O senhor, que acabou de lançar um livro sobre Direito Constitucional, encontra alguma razão para tantas leis inconstitucionais nas Assembléias?

Eu tenho a impressão de que há, talvez, um certo descaso, uma aposta pragmática no resultado e um certo voluntarismo dessas Assembléias Legislativas. Parece haver uma aposta na idéia de que não haverá a impugnação, e a lei ficará intacta. Mas o próprio sistema constitucional permite essa ampla impugnação. Muitas vezes é o próprio governador que o faz. Não raro, o governador veta a lei com o fundamento de inconstitucionalidade, invocando a jurisprudência do Supremo, e a Assembléia derruba o veto, insistindo numa tese sabidamente inconstitucional.

Será que os deputados não conhecem bem a Constituição?

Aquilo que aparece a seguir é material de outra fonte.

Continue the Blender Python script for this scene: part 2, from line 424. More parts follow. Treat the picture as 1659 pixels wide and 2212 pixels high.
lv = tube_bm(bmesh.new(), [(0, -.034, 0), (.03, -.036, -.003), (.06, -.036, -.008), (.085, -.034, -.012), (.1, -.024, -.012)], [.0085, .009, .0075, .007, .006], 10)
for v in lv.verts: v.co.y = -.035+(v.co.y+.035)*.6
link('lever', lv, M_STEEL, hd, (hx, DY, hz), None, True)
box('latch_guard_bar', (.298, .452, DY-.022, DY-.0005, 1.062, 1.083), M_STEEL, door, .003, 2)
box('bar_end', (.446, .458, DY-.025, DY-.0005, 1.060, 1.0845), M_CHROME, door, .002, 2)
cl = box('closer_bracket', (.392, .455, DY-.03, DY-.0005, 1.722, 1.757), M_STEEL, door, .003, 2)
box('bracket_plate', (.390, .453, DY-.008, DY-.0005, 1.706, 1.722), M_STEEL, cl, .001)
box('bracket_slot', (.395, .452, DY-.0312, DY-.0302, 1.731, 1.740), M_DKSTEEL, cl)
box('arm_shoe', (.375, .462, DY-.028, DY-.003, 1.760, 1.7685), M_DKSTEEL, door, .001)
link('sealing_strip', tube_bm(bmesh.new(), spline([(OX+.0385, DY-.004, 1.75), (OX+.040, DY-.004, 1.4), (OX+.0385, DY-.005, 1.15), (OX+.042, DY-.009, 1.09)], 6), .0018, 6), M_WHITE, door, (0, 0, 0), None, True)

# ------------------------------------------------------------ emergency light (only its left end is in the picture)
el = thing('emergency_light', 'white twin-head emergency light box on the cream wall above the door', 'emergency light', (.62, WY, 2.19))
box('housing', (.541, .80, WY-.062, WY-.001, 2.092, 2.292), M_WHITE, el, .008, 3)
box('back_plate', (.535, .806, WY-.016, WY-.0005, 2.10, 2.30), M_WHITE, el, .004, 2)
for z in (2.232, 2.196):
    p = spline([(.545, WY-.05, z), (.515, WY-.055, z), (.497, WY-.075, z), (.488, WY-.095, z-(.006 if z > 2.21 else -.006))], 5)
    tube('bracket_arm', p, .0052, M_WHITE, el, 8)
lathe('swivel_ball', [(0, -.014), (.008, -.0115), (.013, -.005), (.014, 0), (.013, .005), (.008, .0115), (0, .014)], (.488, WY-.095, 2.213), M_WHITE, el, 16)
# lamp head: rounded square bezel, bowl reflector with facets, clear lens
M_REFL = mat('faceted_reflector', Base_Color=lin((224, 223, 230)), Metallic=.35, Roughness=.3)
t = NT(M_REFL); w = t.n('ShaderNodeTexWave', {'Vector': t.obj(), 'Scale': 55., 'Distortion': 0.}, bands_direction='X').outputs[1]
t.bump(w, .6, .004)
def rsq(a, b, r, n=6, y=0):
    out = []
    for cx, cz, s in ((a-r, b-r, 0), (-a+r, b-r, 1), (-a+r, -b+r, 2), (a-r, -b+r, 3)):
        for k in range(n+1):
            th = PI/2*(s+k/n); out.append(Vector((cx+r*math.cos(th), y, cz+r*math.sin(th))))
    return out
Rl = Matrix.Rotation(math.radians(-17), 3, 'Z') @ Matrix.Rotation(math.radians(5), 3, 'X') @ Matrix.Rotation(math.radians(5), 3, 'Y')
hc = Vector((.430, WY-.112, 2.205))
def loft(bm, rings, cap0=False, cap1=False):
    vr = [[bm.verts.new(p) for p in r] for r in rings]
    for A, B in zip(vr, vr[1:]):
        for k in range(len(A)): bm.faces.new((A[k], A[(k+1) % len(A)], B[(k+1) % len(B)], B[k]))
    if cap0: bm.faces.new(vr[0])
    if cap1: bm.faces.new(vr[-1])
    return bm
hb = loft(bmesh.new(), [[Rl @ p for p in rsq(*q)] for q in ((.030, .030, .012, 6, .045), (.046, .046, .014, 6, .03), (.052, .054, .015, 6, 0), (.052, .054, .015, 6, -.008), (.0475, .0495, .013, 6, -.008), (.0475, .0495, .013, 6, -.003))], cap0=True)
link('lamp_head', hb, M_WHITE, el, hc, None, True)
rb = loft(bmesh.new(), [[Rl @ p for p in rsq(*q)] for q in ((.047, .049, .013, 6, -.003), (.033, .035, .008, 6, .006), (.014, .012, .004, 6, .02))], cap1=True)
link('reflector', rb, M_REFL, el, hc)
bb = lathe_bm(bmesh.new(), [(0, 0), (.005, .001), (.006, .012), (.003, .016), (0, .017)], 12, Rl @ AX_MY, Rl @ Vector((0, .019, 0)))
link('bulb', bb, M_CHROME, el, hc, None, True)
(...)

Eu não suponho que seja ignorância diante dessa jurisprudência pacífica do STF. Aqui ou acolá podemos ter uma situação, vamos chamar assim, que se insira numa zona cinzenta. Mas, em geral, são aqueles casos que o ministro Sepúlveda Pertence costumava chamar de “chapada inconstitucionalidade”. E veja que as Assembléias são dotadas de boas assessorias jurídicas, ou é de se supor que tenham condições de oferecer cargos para pessoas de conhecimento jurídico adequado.

Esse fenômeno, essa profusão de leis inconstitucionais, já existia ou antes era diferente?

O fato é que a Constituição de 1988 mudou a página, porque ou era a parte interessada que argüia a inconstitucionalidade ou era o procurador-geral da República. Agora, sob a Constituição de 88, são múltiplos os legitimados. Então há uma grande probabilidade que a matéria seja submetida ao Supremo numa ação direta.

Então essa quantidade de ações aumentou?

Claro que aumentou. Mas é interessante que esses atores políticos aos quais estamos nos referindo (Assembléias) não atualizaram seu calendário pós-88.

Alguns representantes da OAB foram à Câmara Legislativa de Brasília para dar uma aula de Constituição.

Não há explicação para isso, considerando a qualidade dos quadros aqui existentes, as boas faculdades, os bons professores.